Retype all of the data exactly as given.

/---

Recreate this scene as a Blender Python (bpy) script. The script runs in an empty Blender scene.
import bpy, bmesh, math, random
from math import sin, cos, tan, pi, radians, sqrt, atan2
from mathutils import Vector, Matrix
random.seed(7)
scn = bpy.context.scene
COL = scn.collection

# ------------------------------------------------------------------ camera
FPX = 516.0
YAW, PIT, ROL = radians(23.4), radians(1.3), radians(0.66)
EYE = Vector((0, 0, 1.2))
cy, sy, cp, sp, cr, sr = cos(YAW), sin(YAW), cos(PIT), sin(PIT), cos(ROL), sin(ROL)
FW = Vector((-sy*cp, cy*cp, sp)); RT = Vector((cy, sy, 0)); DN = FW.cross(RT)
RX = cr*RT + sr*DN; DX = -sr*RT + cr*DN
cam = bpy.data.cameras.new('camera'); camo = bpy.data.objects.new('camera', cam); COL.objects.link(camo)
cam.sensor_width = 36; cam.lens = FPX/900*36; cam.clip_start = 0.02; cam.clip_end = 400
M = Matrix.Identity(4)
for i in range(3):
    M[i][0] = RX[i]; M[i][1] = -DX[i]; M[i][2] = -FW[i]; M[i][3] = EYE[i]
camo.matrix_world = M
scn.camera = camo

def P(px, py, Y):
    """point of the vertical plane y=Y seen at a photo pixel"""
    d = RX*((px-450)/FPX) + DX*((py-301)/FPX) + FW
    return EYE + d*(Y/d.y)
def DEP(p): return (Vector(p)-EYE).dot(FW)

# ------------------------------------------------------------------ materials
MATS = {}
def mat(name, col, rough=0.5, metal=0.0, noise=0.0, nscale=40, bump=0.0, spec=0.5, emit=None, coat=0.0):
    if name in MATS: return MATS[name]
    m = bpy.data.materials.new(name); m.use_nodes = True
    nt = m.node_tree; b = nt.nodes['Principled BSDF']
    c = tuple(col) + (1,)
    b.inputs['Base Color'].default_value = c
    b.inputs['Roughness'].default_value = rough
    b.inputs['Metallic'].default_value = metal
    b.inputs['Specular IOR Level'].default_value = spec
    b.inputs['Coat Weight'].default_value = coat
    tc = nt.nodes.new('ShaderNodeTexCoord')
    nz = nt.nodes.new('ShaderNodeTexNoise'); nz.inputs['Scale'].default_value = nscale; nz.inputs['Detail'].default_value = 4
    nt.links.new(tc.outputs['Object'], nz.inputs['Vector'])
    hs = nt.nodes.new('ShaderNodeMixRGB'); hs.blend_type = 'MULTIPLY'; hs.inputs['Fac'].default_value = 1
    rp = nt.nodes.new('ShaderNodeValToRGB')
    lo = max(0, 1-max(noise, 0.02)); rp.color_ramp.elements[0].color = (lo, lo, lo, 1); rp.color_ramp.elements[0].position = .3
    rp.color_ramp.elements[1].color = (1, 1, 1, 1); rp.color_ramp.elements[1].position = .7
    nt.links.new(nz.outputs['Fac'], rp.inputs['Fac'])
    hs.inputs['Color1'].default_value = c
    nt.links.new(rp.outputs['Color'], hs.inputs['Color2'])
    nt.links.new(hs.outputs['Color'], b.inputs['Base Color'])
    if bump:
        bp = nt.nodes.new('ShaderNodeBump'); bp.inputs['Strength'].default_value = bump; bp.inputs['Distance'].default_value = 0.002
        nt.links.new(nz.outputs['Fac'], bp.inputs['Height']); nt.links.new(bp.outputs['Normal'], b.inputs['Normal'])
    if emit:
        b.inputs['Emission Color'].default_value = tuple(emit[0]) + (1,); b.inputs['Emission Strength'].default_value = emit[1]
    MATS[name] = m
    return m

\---

Answer to this problem:
Recreate this scene as a Blender Python (bpy) script. The script runs in an empty Blender scene.
import bpy, bmesh, math, random
from math import sin, cos, tan, pi, radians, sqrt, atan2
from mathutils import Vector, Matrix
random.seed(7)
scn = bpy.context.scene
COL = scn.collection

# ------------------------------------------------------------------ camera
FPX = 516.0
YAW, PIT, ROL = radians(23.4), radians(1.3), radians(0.66)
EYE = Vector((0, 0, 1.2))
cy, sy, cp, sp, cr, sr = cos(YAW), sin(YAW), cos(PIT), sin(PIT), cos(ROL), sin(ROL)
FW = Vector((-sy*cp, cy*cp, sp)); RT = Vector((cy, sy, 0)); DN = FW.cross(RT)
RX = cr*RT + sr*DN; DX = -sr*RT + cr*DN
cam = bpy.data.cameras.new('camera'); camo = bpy.data.objects.new('camera', cam); COL.objects.link(camo)
cam.sensor_width = 36; cam.lens = FPX/900*36; cam.clip_start = 0.02; cam.clip_end = 400
M = Matrix.Identity(4)
for i in range(3):
    M[i][0] = RX[i]; M[i][1] = -DX[i]; M[i][2] = -FW[i]; M[i][3] = EYE[i]
camo.matrix_world = M
scn.camera = camo

def P(px, py, Y):
    """point of the vertical plane y=Y seen at a photo pixel"""
    d = RX*((px-450)/FPX) + DX*((py-301)/FPX) + FW
    return EYE + d*(Y/d.y)
def DEP(p): return (Vector(p)-EYE).dot(FW)

# ------------------------------------------------------------------ materials
MATS = {}
def mat(name, col, rough=0.5, metal=0.0, noise=0.0, nscale=40, bump=0.0, spec=0.5, emit=None, coat=0.0):
    if name in MATS: return MATS[name]
    m = bpy.data.materials.new(name); m.use_nodes = True
    nt = m.node_tree; b = nt.nodes['Principled BSDF']
    c = tuple(col) + (1,)
    b.inputs['Base Color'].default_value = c
    b.inputs['Roughness'].default_value = rough
    b.inputs['Metallic'].default_value = metal
    b.inputs['Specular IOR Level'].default_value = spec
    b.inputs['Coat Weight'].default_value = coat
    tc = nt.nodes.new('ShaderNodeTexCoord')
    nz = nt.nodes.new('ShaderNodeTexNoise'); nz.inputs['Scale'].default_value = nscale; nz.inputs['Detail'].default_value = 4
    nt.links.new(tc.outputs['Object'], nz.inputs['Vector'])
    hs = nt.nodes.new('ShaderNodeMixRGB'); hs.blend_type = 'MULTIPLY'; hs.inputs['Fac'].default_value = 1
    rp = nt.nodes.new('ShaderNodeValToRGB')
    lo = max(0, 1-max(noise, 0.02)); rp.color_ramp.elements[0].color = (lo, lo, lo, 1); rp.color_ramp.elements[0].position = .3
    rp.color_ramp.elements[1].color = (1, 1, 1, 1); rp.color_ramp.elements[1].position = .7
    nt.links.new(nz.outputs['Fac'], rp.inputs['Fac'])
    hs.inputs['Color1'].default_value = c
    nt.links.new(rp.outputs['Color'], hs.inputs['Color2'])
    nt.links.new(hs.outputs['Color'], b.inputs['Base Color'])
    if bump:
        bp = nt.nodes.new('ShaderNodeBump'); bp.inputs['Strength'].default_value = bump; bp.inputs['Distance'].default_value = 0.002
        nt.links.new(nz.outputs['Fac'], bp.inputs['Height']); nt.links.new(bp.outputs['Normal'], b.inputs['Normal'])
    if emit:
        b.inputs['Emission Color'].default_value = tuple(emit[0]) + (1,); b.inputs['Emission Strength'].default_value = emit[1]
    MATS[name] = m
    return m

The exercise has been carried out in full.